Tom Marzec-Manser, global liquefied natural gas (LNG) and natural gas analyst at ICIS Energy, says that another contributing factor to the gas price surge is that LNG gas imports in Europe are down, due to higher demand in Asia and additional demand in Latin America. 

Asian LNG importers are willing to outbid European countries as they lack the pipeline gas alternative Europe relies on.
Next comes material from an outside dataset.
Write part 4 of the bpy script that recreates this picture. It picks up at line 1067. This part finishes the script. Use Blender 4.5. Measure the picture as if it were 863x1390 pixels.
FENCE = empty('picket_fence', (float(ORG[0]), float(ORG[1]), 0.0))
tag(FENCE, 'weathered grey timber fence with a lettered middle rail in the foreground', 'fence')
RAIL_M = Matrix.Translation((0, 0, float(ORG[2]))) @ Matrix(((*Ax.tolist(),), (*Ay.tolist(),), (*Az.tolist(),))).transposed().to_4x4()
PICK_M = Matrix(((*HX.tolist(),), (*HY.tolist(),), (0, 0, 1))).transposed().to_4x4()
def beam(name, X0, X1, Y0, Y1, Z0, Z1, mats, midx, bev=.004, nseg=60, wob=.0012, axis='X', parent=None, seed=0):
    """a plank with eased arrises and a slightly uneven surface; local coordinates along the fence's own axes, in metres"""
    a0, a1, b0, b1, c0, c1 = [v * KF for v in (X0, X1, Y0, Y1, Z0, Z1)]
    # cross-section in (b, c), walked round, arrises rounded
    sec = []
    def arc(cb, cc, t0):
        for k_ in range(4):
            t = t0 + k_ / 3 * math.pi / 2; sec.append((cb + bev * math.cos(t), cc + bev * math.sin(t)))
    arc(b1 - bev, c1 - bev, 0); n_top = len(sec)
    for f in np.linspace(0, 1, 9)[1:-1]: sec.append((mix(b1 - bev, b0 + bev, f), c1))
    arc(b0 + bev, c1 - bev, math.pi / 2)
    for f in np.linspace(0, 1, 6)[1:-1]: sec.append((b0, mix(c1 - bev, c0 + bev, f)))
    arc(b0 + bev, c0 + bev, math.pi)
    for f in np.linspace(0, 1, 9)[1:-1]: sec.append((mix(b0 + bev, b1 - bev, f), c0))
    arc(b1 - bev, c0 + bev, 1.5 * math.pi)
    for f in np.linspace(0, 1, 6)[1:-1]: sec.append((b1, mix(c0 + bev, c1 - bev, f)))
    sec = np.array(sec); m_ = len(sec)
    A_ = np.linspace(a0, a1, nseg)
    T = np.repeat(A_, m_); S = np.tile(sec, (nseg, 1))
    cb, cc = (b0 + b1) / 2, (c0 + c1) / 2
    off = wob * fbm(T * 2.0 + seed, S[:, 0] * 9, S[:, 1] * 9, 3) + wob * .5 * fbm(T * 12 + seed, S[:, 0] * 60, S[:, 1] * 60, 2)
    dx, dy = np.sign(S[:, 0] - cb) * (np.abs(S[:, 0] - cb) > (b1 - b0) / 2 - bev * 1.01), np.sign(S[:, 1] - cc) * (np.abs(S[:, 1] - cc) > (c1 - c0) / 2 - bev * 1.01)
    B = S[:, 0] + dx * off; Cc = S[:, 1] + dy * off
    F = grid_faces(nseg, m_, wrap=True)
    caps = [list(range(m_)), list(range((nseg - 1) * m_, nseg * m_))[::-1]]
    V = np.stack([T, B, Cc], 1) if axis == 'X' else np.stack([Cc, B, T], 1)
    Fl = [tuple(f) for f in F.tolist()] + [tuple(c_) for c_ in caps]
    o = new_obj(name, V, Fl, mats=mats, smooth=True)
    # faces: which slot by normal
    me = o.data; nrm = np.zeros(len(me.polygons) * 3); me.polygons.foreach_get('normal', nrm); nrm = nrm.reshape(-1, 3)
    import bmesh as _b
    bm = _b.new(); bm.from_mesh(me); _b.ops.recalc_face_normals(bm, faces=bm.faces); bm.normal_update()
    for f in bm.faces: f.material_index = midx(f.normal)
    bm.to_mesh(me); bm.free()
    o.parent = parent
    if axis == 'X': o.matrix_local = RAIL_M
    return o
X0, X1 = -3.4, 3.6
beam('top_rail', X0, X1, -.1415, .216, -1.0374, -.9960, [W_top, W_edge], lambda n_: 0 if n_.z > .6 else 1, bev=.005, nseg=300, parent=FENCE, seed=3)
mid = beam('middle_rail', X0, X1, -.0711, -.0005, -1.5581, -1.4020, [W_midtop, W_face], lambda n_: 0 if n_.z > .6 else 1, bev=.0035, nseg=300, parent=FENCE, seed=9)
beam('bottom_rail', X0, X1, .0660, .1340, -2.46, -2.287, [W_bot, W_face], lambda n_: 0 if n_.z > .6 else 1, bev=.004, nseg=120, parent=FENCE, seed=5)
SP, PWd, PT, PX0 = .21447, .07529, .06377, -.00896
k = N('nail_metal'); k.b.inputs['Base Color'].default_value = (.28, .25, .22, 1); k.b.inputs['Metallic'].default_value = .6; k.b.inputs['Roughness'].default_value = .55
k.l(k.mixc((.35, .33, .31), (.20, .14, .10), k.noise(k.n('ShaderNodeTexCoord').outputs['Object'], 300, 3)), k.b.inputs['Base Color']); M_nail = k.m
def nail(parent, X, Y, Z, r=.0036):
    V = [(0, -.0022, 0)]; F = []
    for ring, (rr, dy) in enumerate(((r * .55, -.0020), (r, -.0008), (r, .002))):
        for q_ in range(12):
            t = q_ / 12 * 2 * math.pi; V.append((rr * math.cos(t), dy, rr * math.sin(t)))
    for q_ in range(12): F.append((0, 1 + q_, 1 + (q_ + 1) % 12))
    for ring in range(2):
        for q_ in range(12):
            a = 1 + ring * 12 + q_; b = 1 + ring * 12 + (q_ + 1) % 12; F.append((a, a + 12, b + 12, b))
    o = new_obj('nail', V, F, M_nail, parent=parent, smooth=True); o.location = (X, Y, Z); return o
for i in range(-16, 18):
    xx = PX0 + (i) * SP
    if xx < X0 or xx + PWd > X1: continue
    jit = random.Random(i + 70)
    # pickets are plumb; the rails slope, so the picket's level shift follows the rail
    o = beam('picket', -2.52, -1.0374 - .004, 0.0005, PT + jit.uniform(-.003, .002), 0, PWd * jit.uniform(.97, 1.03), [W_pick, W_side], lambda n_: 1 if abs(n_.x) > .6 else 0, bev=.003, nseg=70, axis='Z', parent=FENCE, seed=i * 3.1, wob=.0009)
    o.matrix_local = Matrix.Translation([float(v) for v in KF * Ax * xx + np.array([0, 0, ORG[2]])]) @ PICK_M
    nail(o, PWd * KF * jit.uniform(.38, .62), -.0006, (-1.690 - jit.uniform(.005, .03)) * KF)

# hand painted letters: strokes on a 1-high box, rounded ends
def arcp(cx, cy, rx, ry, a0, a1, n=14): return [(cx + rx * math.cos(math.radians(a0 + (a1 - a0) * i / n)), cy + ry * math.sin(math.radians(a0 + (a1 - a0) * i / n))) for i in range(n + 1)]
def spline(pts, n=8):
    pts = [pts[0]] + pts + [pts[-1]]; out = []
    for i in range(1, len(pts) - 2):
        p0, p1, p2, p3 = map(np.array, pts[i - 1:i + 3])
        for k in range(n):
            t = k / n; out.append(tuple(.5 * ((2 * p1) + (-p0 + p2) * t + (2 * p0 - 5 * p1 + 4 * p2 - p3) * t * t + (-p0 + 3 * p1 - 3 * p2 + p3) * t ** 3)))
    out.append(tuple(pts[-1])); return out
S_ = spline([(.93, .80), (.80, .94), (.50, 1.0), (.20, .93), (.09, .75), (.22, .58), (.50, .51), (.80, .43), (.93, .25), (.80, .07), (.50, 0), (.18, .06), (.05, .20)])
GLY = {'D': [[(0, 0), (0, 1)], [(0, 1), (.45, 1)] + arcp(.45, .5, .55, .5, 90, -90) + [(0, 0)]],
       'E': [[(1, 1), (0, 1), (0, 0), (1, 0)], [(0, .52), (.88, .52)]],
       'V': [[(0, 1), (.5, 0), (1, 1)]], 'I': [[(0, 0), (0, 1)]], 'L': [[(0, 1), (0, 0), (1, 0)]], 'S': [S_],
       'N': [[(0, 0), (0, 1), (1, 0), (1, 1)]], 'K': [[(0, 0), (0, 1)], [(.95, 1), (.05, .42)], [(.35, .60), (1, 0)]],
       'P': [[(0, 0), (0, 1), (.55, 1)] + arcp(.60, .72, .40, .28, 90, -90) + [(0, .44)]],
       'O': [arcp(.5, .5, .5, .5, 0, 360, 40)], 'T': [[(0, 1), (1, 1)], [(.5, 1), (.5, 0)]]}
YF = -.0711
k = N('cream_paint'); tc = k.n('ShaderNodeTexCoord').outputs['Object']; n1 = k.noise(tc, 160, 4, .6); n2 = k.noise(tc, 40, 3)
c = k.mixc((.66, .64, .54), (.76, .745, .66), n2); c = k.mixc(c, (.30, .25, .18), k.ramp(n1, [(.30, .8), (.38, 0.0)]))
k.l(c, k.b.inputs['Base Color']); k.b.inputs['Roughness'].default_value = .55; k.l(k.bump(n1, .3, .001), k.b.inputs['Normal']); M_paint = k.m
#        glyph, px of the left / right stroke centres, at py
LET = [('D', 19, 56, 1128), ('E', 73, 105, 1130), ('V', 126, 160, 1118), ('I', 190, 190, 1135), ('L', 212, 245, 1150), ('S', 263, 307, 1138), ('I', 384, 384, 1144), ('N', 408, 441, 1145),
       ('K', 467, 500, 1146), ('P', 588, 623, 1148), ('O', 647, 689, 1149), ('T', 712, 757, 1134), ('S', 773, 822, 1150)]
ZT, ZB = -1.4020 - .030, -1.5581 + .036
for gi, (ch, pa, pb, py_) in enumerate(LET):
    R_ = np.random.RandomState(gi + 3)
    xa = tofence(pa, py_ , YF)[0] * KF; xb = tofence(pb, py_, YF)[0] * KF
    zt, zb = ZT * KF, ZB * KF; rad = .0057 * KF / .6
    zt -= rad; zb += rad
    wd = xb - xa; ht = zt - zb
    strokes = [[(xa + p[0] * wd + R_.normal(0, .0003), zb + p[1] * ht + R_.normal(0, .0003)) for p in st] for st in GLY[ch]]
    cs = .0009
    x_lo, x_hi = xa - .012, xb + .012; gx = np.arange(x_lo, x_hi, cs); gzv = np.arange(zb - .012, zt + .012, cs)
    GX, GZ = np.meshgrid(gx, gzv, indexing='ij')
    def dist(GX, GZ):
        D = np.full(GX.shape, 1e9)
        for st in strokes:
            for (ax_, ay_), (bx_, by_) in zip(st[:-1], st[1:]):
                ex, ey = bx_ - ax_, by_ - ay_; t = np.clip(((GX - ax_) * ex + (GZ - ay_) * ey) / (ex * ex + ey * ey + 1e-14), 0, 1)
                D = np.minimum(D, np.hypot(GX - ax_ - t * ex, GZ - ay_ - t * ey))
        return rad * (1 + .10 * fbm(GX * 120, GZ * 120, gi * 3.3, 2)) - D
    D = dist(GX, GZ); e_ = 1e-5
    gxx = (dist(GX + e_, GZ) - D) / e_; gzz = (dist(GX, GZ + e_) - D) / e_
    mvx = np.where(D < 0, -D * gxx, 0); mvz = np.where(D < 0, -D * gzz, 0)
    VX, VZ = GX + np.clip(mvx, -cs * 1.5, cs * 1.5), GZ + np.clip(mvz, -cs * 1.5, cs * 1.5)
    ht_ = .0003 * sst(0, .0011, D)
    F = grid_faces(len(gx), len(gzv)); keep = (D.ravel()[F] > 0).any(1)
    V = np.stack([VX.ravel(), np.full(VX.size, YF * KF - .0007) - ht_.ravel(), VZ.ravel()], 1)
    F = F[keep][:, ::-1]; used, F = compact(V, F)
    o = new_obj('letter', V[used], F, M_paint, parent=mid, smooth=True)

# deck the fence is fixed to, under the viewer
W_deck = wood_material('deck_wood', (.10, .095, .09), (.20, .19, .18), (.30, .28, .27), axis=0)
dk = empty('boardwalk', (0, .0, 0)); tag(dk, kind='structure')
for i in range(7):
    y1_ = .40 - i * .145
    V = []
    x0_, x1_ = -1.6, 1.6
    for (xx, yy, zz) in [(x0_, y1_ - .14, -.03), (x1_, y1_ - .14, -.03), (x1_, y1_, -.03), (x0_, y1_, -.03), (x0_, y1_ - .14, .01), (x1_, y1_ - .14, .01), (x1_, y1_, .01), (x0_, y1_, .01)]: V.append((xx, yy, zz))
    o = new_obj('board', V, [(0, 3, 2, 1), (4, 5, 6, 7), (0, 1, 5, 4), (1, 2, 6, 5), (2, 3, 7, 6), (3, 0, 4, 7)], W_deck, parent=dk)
Overall, Europe imported 114.8bn cubic metres of LNG in 2020, or 35% of total gas imports, according to BP’s Statistical Review of World Energy 2021; Asia-Pacific 345.5bn cubic metres, or 99% of all gas imports. 

This appetite for gas elsewhere nonetheless presents a problem for Europe. “Unless more gas is delivered, which is not expected from Russia, or if the [European] market gets to a point where we can outbid the Asian market, the only other thing we have to fall back on is the weather,” Mr Marzec-Manser says.

Last week, the UK’s problems were compounded by an electricity subsea cable to France catching on fire, which is slated to reduce imports until spring next year, putting further strain on the country’s need for power.

“For governments, the backing of renewables has been a no-brainer,” Mr Osbaldstone says. “But then there’s the stuff which is less visible in the system that still has to happen to support the integration, which is maybe what we’re starting to struggle with now.”